Plagiarism, Coincidence or Urban Legend

In a recent posting (Subject Line: From the Arkansas Website), Jim Martin quoted the following from an account by a soldier of the 61st Illinois Volunteers:

“they [the Confederates] left their dead and severely wounded on the field, as it was impossible for them to do otherwise. I walked around among these unfortunates, and looked at them, and saw some things that made me feel sorrowful indeed. I look in the haversacks of some of the dead to see what they had to eat, and what do you suppose was found? Nothing but raw, shelled corn! And many of them were barefooted, and judging from appearances, had been so indefinitely. * * * These things inspired in me a respect for the Confederate soldiers that I had never felt before.”

Compare that to the following story from "The Drums of the 47th":

"We found a dead Confederate lying on his back, his outspread fingers stretched across the stock of the rifle lying at his side. He was one of Rogers' Texans. Fifty-seven of them we had found lying in the ditch of Battery Robinette. I covered his face with the slouch hat still on his head and took off the haversack slung to his neck that it might not swing as we carried him to his sleeping-chamber, so cool and quiet and dark after the savage tumult and dust and smoke of that day of horror.

"Empty, isn't it?" asked the soldier working with me. I put my hand in it and drew forth a handful of roasted acorns. I showed them to my comrade. "That's all," I said.

"And he's been fighting like a tiger for two days on that hog's forage," he commented. We gazed at the face of the dead soldier with new feelings. By and by my comrade said:

"I hate this war and the thing that caused it. I was taught to hate slavery before I was taught to hate sin. I love the Union as I love my mother - better. I think this is the wickedest war that was ever waged in the world. But this" - and he took some of the acorns from my hand - "this is what I call patriotism."

"Comrade," I said, "I'm going to send these home to the Peoria 'Transcript'. I want them to tell the editor this war won't be ended until there is a total failure of the acorn crop. I want the folks at home to know what manner of men we are fighting."

Both of these stories are from Illinois veterans, the first from a book published in 1920, the second from a book published in 1914. Both stories are basically the same story. And I believe I read a similar story in another regimental history I came across a few years ago.

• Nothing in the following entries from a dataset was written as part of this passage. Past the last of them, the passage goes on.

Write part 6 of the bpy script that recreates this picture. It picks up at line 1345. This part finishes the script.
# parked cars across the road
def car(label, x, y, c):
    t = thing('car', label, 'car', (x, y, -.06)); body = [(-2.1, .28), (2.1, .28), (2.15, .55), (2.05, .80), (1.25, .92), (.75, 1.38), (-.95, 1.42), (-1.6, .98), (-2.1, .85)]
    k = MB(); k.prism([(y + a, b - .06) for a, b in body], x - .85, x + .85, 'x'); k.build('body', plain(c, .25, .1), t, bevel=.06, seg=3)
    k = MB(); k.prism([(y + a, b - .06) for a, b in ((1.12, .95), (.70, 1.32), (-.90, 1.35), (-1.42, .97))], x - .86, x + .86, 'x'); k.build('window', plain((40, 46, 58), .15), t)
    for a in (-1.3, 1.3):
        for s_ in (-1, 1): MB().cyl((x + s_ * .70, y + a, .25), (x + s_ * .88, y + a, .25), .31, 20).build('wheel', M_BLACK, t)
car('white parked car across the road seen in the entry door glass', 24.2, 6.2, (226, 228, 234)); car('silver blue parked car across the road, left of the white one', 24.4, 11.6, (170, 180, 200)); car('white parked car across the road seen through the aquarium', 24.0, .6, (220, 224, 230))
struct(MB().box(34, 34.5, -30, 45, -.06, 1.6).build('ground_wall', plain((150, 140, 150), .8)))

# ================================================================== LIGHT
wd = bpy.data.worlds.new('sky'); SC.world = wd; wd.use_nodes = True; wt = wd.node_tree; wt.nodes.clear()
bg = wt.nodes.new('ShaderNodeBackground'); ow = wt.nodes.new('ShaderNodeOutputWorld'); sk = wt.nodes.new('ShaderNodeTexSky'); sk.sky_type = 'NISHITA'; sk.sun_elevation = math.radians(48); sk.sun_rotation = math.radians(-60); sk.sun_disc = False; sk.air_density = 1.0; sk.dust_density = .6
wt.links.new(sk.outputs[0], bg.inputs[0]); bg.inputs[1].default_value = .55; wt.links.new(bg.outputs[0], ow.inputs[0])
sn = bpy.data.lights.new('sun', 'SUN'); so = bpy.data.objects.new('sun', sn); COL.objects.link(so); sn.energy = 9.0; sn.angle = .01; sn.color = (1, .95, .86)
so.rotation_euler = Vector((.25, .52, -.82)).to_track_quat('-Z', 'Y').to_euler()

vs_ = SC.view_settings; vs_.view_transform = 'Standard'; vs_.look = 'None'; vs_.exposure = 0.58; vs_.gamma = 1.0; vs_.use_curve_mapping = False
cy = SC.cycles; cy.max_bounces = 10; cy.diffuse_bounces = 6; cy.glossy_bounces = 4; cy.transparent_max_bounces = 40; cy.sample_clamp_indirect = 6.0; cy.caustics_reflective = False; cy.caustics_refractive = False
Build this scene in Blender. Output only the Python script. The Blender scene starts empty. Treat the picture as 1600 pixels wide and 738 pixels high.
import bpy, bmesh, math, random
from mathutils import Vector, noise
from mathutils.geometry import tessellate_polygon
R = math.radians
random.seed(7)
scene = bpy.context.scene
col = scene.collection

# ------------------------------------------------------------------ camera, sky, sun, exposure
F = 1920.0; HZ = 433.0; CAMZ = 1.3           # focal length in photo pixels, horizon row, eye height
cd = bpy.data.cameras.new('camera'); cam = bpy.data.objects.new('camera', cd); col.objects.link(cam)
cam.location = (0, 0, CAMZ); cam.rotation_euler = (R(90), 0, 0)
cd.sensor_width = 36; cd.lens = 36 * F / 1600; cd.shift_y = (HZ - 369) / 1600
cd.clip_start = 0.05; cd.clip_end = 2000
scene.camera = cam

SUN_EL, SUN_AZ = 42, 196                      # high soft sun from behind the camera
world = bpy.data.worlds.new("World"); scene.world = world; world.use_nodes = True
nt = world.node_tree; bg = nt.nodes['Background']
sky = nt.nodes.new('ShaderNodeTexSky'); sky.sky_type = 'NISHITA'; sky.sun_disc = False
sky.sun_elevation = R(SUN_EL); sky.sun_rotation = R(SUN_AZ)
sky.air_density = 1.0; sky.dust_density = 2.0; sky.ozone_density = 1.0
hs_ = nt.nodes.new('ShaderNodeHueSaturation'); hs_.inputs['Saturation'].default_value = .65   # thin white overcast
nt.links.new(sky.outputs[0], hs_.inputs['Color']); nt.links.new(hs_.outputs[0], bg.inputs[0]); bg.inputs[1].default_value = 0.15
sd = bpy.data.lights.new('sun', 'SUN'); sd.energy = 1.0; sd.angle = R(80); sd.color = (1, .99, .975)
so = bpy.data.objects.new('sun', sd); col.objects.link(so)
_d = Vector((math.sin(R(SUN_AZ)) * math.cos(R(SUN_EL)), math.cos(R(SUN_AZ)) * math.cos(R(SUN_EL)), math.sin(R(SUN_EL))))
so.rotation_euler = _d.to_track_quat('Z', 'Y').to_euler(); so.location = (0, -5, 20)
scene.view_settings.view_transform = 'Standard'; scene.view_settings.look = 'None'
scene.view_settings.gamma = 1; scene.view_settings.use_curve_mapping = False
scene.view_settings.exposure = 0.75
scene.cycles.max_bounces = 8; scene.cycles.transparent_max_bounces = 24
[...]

This is an incredibly touching story. So, here's the question: Was this a case of plagiarism? Or was this an "Urban Legend" sort of thing that spread throughout the army and made its way into regimental histories around the turn of the century? Or was this just a commonly occurring incident, with a common Yankee response?

There can be, of course, no definitive answer after all these years. But I'd be interested in hearing opinions. And I'd especially like it if anyone could quote other similar/identical tales.